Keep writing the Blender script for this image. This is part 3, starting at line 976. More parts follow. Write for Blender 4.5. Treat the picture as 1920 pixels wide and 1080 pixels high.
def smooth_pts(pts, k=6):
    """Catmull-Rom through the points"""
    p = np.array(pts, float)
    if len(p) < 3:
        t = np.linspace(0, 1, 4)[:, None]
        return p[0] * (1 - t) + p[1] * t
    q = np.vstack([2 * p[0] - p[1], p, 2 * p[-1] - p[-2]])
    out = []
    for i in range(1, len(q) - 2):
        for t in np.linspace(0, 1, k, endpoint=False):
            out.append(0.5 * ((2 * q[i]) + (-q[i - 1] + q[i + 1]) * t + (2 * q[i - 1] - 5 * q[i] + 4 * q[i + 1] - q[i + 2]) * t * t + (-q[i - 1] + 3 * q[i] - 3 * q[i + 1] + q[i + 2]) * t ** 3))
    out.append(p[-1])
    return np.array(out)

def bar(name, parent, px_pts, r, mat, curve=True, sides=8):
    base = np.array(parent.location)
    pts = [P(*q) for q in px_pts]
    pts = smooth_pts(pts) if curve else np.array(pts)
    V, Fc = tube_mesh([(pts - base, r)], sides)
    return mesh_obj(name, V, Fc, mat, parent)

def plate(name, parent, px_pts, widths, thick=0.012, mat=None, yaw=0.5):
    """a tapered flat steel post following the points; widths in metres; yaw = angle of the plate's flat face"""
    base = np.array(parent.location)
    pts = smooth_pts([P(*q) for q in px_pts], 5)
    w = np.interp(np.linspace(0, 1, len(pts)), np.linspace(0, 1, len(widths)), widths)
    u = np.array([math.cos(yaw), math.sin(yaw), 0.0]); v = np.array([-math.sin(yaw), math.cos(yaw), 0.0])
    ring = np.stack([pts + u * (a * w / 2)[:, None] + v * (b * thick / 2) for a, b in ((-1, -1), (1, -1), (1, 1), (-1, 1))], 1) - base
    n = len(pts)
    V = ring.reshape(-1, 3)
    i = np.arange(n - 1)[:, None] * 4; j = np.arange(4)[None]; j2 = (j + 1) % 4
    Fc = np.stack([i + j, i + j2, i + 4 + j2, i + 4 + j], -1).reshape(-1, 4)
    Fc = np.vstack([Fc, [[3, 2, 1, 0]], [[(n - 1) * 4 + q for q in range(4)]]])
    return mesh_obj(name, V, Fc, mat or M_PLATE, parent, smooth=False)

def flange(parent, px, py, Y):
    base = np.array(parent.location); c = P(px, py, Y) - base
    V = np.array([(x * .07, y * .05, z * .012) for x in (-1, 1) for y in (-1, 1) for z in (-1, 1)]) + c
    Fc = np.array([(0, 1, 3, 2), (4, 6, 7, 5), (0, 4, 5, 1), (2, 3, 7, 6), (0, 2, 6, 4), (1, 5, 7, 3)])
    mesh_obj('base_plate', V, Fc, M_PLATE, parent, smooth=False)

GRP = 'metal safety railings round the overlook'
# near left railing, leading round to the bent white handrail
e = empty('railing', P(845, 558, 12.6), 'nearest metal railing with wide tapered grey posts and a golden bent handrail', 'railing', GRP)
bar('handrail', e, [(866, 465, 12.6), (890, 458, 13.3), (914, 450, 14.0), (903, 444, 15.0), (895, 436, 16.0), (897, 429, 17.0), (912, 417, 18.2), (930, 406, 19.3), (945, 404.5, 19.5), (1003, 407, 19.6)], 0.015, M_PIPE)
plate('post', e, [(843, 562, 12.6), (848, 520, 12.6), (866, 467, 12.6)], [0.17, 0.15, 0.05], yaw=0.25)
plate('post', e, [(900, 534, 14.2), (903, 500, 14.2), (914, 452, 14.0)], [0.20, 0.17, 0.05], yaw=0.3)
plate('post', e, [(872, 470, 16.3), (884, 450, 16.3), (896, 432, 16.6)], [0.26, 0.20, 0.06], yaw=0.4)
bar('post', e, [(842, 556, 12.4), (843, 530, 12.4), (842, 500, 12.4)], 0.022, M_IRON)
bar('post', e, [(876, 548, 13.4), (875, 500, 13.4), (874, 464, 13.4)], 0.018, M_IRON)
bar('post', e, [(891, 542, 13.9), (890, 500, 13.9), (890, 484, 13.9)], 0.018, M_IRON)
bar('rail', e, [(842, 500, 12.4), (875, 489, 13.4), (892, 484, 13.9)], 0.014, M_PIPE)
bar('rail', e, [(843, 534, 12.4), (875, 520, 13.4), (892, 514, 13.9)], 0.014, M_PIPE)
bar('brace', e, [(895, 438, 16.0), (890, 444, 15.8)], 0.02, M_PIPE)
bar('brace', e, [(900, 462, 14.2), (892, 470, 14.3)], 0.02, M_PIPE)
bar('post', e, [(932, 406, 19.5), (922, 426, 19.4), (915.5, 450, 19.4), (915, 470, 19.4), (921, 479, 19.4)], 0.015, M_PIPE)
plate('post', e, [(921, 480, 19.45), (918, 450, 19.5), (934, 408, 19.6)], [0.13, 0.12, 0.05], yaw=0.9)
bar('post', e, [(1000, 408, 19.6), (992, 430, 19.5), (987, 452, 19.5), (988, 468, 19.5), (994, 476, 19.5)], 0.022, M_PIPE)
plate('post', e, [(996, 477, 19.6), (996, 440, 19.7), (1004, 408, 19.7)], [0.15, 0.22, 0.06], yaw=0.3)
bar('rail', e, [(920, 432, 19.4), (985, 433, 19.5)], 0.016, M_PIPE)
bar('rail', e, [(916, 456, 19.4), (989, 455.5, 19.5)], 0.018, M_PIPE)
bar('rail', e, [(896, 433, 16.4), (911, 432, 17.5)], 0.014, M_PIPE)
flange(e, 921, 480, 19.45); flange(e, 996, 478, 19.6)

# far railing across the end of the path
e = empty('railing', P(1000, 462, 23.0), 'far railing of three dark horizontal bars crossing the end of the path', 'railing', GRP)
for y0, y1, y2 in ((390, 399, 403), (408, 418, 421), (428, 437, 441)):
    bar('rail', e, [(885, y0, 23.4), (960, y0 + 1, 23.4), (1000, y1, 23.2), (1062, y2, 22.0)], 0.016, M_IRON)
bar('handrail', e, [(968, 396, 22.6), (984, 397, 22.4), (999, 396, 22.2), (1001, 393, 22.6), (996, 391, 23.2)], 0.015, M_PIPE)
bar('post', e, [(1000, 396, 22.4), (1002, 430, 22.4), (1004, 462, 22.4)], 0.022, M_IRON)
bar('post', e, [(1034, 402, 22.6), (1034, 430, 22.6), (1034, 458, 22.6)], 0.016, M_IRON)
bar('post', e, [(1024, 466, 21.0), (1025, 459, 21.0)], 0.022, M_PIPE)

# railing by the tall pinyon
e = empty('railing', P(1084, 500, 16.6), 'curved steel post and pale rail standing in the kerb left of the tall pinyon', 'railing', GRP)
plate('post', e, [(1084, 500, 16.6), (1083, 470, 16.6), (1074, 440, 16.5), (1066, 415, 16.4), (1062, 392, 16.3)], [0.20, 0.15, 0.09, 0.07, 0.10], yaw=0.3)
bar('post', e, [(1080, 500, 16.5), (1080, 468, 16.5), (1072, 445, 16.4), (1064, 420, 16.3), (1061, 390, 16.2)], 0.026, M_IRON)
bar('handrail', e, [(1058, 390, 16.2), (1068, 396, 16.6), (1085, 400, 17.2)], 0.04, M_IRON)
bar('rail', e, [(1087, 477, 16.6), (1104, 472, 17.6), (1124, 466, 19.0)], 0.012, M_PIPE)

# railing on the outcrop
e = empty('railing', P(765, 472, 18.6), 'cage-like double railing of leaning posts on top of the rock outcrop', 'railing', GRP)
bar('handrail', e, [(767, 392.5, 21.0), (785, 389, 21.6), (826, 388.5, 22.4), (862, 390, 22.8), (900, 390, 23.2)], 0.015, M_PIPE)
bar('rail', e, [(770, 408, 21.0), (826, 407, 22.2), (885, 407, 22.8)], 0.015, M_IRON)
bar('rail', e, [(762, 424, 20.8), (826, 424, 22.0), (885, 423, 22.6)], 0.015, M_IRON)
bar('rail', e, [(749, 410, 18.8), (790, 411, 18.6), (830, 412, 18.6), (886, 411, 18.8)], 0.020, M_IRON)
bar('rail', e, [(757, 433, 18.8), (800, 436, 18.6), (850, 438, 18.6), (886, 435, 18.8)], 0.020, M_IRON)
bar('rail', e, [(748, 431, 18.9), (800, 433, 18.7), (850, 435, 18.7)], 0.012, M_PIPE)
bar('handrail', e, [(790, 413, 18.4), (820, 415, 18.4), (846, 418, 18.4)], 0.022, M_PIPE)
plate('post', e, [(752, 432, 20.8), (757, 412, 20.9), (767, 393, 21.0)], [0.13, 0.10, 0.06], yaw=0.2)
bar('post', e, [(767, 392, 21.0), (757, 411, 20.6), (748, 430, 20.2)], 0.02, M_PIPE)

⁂

### Brief
Extract the lines above, from the first one through the one containing "return mesh_obj(name, V, Fc, mat, parent)", and return only those, unchanged.

### Response to this task
Keep writing the Blender script for this image. This is part 3, starting at line 976. More parts follow. Write for Blender 4.5. Treat the picture as 1920 pixels wide and 1080 pixels high.
def smooth_pts(pts, k=6):
    """Catmull-Rom through the points"""
    p = np.array(pts, float)
    if len(p) < 3:
        t = np.linspace(0, 1, 4)[:, None]
        return p[0] * (1 - t) + p[1] * t
    q = np.vstack([2 * p[0] - p[1], p, 2 * p[-1] - p[-2]])
    out = []
    for i in range(1, len(q) - 2):
        for t in np.linspace(0, 1, k, endpoint=False):
            out.append(0.5 * ((2 * q[i]) + (-q[i - 1] + q[i + 1]) * t + (2 * q[i - 1] - 5 * q[i] + 4 * q[i + 1] - q[i + 2]) * t * t + (-q[i - 1] + 3 * q[i] - 3 * q[i + 1] + q[i + 2]) * t ** 3))
    out.append(p[-1])
    return np.array(out)

def bar(name, parent, px_pts, r, mat, curve=True, sides=8):
    base = np.array(parent.location)
    pts = [P(*q) for q in px_pts]
    pts = smooth_pts(pts) if curve else np.array(pts)
    V, Fc = tube_mesh([(pts - base, r)], sides)
    return mesh_obj(name, V, Fc, mat, parent)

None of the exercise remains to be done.